Communiqué de presse | 01 Déc, 2009

Emotions in Wild9 as Ernesto Enkerlin-Hoeflich received the 2009 Kenton Miller Award for Innovation in Protected Area Sustainability

Ernesto Enkerlin 2009

The Award was presented during the WILD9 event in Merida, Mexico. The many Mexican conservationists in the audience,were very enthusiastic about their very productive and popular director of the National Commission (CONAMP) becoming the laureate for this prestigious award.

“It was just a coincidence that this year’s awardee was also Mexican, and host to the WILD9 Congress, but Ernesto’s outstanding achievements and innovations in wilderness area establishment and management are so impressive that he was the choice of the Jury.” commented Kenton Miller, instigator of the Award but who does not serve on the Selection Committee or the Jury.

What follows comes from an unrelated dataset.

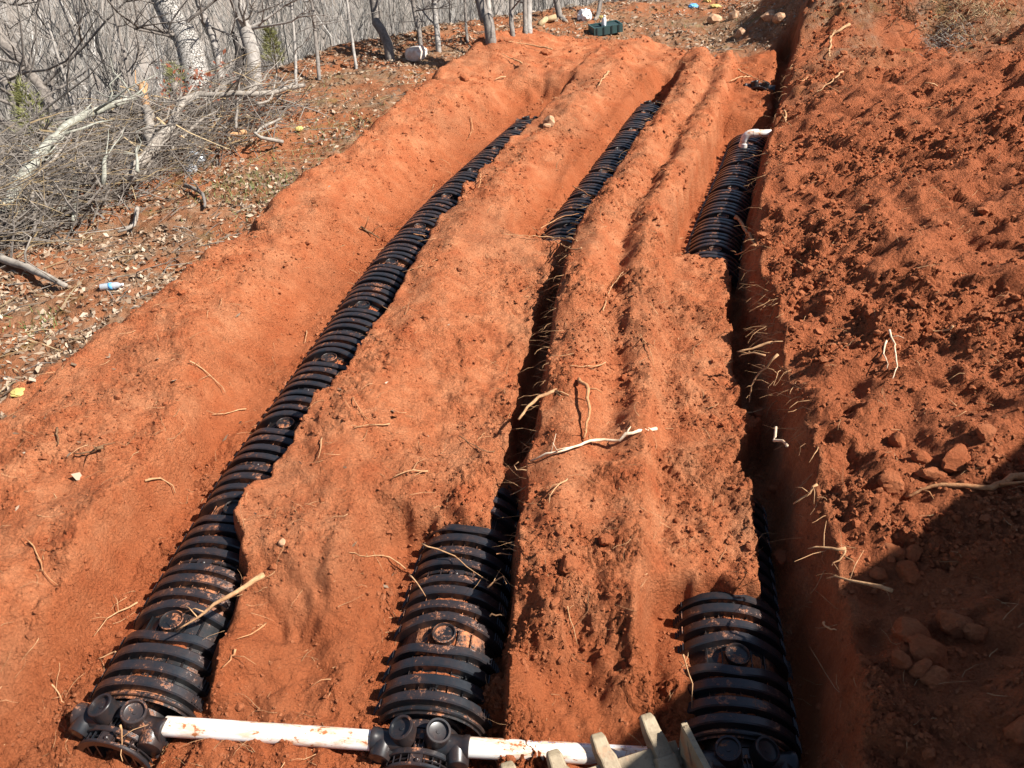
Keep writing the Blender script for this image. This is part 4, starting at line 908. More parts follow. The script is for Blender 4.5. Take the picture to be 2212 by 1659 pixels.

Dr. Ernesto Enkerlin-Hoeflich has been credited with the establishment of Mexico’s, and effectively Latin America’s first Wilderness Protected Area (IUCN Category I Wilderness Area) (Tierra Silvestre in Spanish). As president of Mexico’s Natural Areas Management Commission (CONAMP), Dr. Enkelin created a new and accessible vision for the nation’s system of protected areas that now includes wilderness areas, by innovations in the creative employment of language, policy, legislation, educational activities, public-private partnership arrangements, and local community cooperation. Further, he and his team have established the El Carmen Wilderness Area that represents the first building block towards a trans-boundary protected area together with the United States’ Big Bend National Park, thereby implementing the political decision of the Presidents of both nations. His work has systematized Mexico’s protected areas system that now includes 158 “natural areas,’ covering 11% of the nations terrestrial surface.

A video was shown at the Award ceremony that featured the innovative work of the three recipients of the Kenton Miller Award to date: Heliodoro Sanchez (Colombia), Marc Hockings (Australia), and Ernesto Enkerlin (Mexico).

The Kenton R. Miller Award recognizes individuals who have clearly demonstrated innovation in relation to protected areas. Specifically, it recognizes persons who have developed and applied innovative policies, scientific knowledge, technologies, field practice or governance that hold promise to significantly increase the potential for sustainability of protected areas in the face of global changes, with demonstrable impact at local, national, or international levels. The 2009 Award was aimed specially at those individuals that have innovated a new mechanism, policy, tool, or field practice that will promote the sustainability of Wilderness. A Selection Committee from the Commission screened the nominated candidates, and an International Independent Jury chose the finalist.